Please transcribe the data below exactly. Leave the pictures out.
━━━━
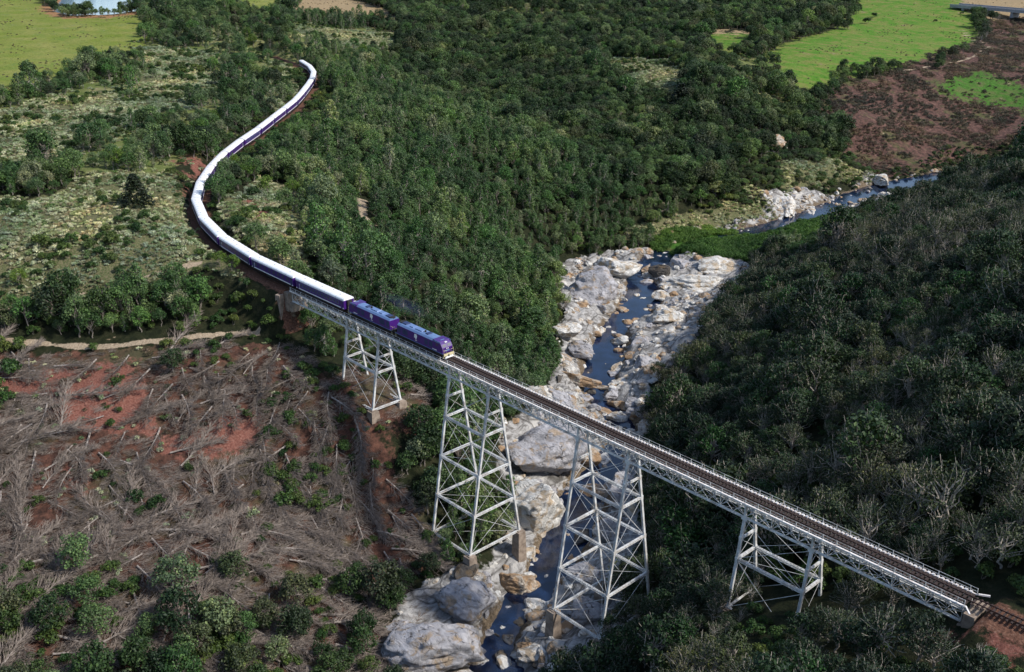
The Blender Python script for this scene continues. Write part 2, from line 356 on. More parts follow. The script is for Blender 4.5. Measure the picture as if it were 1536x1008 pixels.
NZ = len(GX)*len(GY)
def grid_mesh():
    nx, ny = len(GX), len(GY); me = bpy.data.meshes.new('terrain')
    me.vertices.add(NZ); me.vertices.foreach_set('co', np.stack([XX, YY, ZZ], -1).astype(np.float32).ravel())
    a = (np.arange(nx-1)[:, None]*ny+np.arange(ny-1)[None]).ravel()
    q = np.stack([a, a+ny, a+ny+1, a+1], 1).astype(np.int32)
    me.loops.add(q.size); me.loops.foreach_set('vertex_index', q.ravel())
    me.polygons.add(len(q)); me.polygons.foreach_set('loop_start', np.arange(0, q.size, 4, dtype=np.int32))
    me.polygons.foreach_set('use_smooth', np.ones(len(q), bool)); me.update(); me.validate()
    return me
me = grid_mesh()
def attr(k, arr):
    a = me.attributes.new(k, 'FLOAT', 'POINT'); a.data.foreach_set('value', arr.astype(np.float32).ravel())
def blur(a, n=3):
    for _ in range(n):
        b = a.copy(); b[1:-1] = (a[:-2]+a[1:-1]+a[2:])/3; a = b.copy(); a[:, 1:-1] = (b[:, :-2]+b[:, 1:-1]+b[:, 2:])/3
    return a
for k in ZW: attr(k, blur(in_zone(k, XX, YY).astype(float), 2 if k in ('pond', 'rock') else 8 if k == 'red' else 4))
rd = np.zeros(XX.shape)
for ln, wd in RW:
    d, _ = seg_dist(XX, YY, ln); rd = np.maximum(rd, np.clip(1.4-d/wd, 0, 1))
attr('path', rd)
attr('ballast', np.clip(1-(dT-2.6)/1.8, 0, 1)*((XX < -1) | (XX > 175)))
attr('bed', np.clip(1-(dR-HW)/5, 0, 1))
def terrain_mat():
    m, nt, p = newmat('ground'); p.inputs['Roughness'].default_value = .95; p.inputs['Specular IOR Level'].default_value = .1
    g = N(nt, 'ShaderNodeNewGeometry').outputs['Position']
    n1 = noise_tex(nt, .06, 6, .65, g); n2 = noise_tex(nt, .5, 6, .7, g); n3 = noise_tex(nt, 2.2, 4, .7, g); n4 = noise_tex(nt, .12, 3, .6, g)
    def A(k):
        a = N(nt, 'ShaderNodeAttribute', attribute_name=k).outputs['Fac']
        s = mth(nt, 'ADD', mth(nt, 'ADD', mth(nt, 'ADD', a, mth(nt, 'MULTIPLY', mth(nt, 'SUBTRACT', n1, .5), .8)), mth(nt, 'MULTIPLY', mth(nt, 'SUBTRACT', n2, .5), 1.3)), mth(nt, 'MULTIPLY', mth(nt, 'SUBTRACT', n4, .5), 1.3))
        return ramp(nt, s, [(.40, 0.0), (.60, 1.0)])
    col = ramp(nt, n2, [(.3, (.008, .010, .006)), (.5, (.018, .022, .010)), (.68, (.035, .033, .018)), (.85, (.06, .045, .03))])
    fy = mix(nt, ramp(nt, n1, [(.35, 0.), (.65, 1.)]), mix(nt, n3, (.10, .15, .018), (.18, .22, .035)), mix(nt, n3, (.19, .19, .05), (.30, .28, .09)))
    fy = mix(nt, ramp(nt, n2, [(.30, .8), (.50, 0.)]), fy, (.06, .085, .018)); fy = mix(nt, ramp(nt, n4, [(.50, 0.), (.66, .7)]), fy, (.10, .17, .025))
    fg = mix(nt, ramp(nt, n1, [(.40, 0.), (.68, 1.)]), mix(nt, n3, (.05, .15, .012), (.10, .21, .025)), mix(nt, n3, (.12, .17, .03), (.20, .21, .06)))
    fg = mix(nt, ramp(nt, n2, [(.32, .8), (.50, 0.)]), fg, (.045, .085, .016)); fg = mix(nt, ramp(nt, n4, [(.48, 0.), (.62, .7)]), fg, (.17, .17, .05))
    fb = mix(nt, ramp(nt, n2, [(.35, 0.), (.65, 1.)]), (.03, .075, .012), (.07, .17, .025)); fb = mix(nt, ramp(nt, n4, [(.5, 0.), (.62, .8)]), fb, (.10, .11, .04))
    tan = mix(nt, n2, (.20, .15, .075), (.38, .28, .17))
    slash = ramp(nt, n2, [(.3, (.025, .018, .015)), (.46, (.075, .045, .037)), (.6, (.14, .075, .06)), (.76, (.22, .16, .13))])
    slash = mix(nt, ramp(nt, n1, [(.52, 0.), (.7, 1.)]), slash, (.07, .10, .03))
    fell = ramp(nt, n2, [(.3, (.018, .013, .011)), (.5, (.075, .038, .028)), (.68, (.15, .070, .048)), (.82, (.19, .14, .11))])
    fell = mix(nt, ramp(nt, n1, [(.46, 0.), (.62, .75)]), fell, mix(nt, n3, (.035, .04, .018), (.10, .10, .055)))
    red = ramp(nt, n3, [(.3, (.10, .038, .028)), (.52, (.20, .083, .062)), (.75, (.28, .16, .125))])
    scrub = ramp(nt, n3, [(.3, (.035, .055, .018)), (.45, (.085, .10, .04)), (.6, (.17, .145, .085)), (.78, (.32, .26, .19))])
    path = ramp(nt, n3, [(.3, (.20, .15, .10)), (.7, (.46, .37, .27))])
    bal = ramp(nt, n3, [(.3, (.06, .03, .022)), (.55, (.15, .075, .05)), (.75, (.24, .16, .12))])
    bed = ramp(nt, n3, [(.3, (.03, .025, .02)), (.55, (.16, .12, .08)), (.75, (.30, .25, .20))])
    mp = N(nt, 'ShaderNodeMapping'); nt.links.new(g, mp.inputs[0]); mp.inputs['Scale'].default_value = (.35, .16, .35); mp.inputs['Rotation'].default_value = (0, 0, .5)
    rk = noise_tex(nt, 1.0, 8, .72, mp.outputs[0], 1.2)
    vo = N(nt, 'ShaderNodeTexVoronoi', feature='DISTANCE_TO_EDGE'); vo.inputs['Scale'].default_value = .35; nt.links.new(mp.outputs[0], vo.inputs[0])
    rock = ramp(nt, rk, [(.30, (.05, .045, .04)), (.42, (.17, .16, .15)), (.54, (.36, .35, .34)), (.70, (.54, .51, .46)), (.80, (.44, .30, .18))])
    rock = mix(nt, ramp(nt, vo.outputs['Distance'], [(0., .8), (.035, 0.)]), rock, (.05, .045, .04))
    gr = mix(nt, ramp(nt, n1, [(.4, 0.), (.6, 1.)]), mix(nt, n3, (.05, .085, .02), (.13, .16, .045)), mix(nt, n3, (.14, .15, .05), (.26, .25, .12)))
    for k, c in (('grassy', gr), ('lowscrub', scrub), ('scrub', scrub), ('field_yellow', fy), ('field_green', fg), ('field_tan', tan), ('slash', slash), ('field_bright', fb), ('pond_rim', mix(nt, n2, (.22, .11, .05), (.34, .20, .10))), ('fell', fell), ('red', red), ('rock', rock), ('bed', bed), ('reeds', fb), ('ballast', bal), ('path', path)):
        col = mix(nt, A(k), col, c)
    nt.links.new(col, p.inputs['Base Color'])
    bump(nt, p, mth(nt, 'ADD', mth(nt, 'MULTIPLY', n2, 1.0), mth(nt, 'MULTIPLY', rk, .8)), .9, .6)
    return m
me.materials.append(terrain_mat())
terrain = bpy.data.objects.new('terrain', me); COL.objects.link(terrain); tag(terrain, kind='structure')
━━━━
Full output:
The Blender Python script for this scene continues. Write part 2, from line 356 on. More parts follow. The script is for Blender 4.5. Measure the picture as if it were 1536x1008 pixels.
NZ = len(GX)*len(GY)
def grid_mesh():
    nx, ny = len(GX), len(GY); me = bpy.data.meshes.new('terrain')
    me.vertices.add(NZ); me.vertices.foreach_set('co', np.stack([XX, YY, ZZ], -1).astype(np.float32).ravel())
    a = (np.arange(nx-1)[:, None]*ny+np.arange(ny-1)[None]).ravel()
    q = np.stack([a, a+ny, a+ny+1, a+1], 1).astype(np.int32)
    me.loops.add(q.size); me.loops.foreach_set('vertex_index', q.ravel())
    me.polygons.add(len(q)); me.polygons.foreach_set('loop_start', np.arange(0, q.size, 4, dtype=np.int32))
    me.polygons.foreach_set('use_smooth', np.ones(len(q), bool)); me.update(); me.validate()
    return me
me = grid_mesh()
def attr(k, arr):
    a = me.attributes.new(k, 'FLOAT', 'POINT'); a.data.foreach_set('value', arr.astype(np.float32).ravel())
def blur(a, n=3):
    for _ in range(n):
        b = a.copy(); b[1:-1] = (a[:-2]+a[1:-1]+a[2:])/3; a = b.copy(); a[:, 1:-1] = (b[:, :-2]+b[:, 1:-1]+b[:, 2:])/3
    return a
for k in ZW: attr(k, blur(in_zone(k, XX, YY).astype(float), 2 if k in ('pond', 'rock') else 8 if k == 'red' else 4))
rd = np.zeros(XX.shape)
for ln, wd in RW:
    d, _ = seg_dist(XX, YY, ln); rd = np.maximum(rd, np.clip(1.4-d/wd, 0, 1))
attr('path', rd)
attr('ballast', np.clip(1-(dT-2.6)/1.8, 0, 1)*((XX < -1) | (XX > 175)))
attr('bed', np.clip(1-(dR-HW)/5, 0, 1))
def terrain_mat():
    m, nt, p = newmat('ground'); p.inputs['Roughness'].default_value = .95; p.inputs['Specular IOR Level'].default_value = .1
    g = N(nt, 'ShaderNodeNewGeometry').outputs['Position']
    n1 = noise_tex(nt, .06, 6, .65, g); n2 = noise_tex(nt, .5, 6, .7, g); n3 = noise_tex(nt, 2.2, 4, .7, g); n4 = noise_tex(nt, .12, 3, .6, g)
    def A(k):
        a = N(nt, 'ShaderNodeAttribute', attribute_name=k).outputs['Fac']
        s = mth(nt, 'ADD', mth(nt, 'ADD', mth(nt, 'ADD', a, mth(nt, 'MULTIPLY', mth(nt, 'SUBTRACT', n1, .5), .8)), mth(nt, 'MULTIPLY', mth(nt, 'SUBTRACT', n2, .5), 1.3)), mth(nt, 'MULTIPLY', mth(nt, 'SUBTRACT', n4, .5), 1.3))
        return ramp(nt, s, [(.40, 0.0), (.60, 1.0)])
    col = ramp(nt, n2, [(.3, (.008, .010, .006)), (.5, (.018, .022, .010)), (.68, (.035, .033, .018)), (.85, (.06, .045, .03))])
    fy = mix(nt, ramp(nt, n1, [(.35, 0.), (.65, 1.)]), mix(nt, n3, (.10, .15, .018), (.18, .22, .035)), mix(nt, n3, (.19, .19, .05), (.30, .28, .09)))
    fy = mix(nt, ramp(nt, n2, [(.30, .8), (.50, 0.)]), fy, (.06, .085, .018)); fy = mix(nt, ramp(nt, n4, [(.50, 0.), (.66, .7)]), fy, (.10, .17, .025))
    fg = mix(nt, ramp(nt, n1, [(.40, 0.), (.68, 1.)]), mix(nt, n3, (.05, .15, .012), (.10, .21, .025)), mix(nt, n3, (.12, .17, .03), (.20, .21, .06)))
    fg = mix(nt, ramp(nt, n2, [(.32, .8), (.50, 0.)]), fg, (.045, .085, .016)); fg = mix(nt, ramp(nt, n4, [(.48, 0.), (.62, .7)]), fg, (.17, .17, .05))
    fb = mix(nt, ramp(nt, n2, [(.35, 0.), (.65, 1.)]), (.03, .075, .012), (.07, .17, .025)); fb = mix(nt, ramp(nt, n4, [(.5, 0.), (.62, .8)]), fb, (.10, .11, .04))
    tan = mix(nt, n2, (.20, .15, .075), (.38, .28, .17))
    slash = ramp(nt, n2, [(.3, (.025, .018, .015)), (.46, (.075, .045, .037)), (.6, (.14, .075, .06)), (.76, (.22, .16, .13))])
    slash = mix(nt, ramp(nt, n1, [(.52, 0.), (.7, 1.)]), slash, (.07, .10, .03))
    fell = ramp(nt, n2, [(.3, (.018, .013, .011)), (.5, (.075, .038, .028)), (.68, (.15, .070, .048)), (.82, (.19, .14, .11))])
    fell = mix(nt, ramp(nt, n1, [(.46, 0.), (.62, .75)]), fell, mix(nt, n3, (.035, .04, .018), (.10, .10, .055)))
    red = ramp(nt, n3, [(.3, (.10, .038, .028)), (.52, (.20, .083, .062)), (.75, (.28, .16, .125))])
    scrub = ramp(nt, n3, [(.3, (.035, .055, .018)), (.45, (.085, .10, .04)), (.6, (.17, .145, .085)), (.78, (.32, .26, .19))])
    path = ramp(nt, n3, [(.3, (.20, .15, .10)), (.7, (.46, .37, .27))])
    bal = ramp(nt, n3, [(.3, (.06, .03, .022)), (.55, (.15, .075, .05)), (.75, (.24, .16, .12))])
    bed = ramp(nt, n3, [(.3, (.03, .025, .02)), (.55, (.16, .12, .08)), (.75, (.30, .25, .20))])
    mp = N(nt, 'ShaderNodeMapping'); nt.links.new(g, mp.inputs[0]); mp.inputs['Scale'].default_value = (.35, .16, .35); mp.inputs['Rotation'].default_value = (0, 0, .5)
    rk = noise_tex(nt, 1.0, 8, .72, mp.outputs[0], 1.2)
    vo = N(nt, 'ShaderNodeTexVoronoi', feature='DISTANCE_TO_EDGE'); vo.inputs['Scale'].default_value = .35; nt.links.new(mp.outputs[0], vo.inputs[0])
    rock = ramp(nt, rk, [(.30, (.05, .045, .04)), (.42, (.17, .16, .15)), (.54, (.36, .35, .34)), (.70, (.54, .51, .46)), (.80, (.44, .30, .18))])
    rock = mix(nt, ramp(nt, vo.outputs['Distance'], [(0., .8), (.035, 0.)]), rock, (.05, .045, .04))
    gr = mix(nt, ramp(nt, n1, [(.4, 0.), (.6, 1.)]), mix(nt, n3, (.05, .085, .02), (.13, .16, .045)), mix(nt, n3, (.14, .15, .05), (.26, .25, .12)))
    for k, c in (('grassy', gr), ('lowscrub', scrub), ('scrub', scrub), ('field_yellow', fy), ('field_green', fg), ('field_tan', tan), ('slash', slash), ('field_bright', fb), ('pond_rim', mix(nt, n2, (.22, .11, .05), (.34, .20, .10))), ('fell', fell), ('red', red), ('rock', rock), ('bed', bed), ('reeds', fb), ('ballast', bal), ('path', path)):
        col = mix(nt, A(k), col, c)
    nt.links.new(col, p.inputs['Base Color'])
    bump(nt, p, mth(nt, 'ADD', mth(nt, 'MULTIPLY', n2, 1.0), mth(nt, 'MULTIPLY', rk, .8)), .9, .6)
    return m
me.materials.append(terrain_mat())
terrain = bpy.data.objects.new('terrain', me); COL.objects.link(terrain); tag(terrain, kind='structure')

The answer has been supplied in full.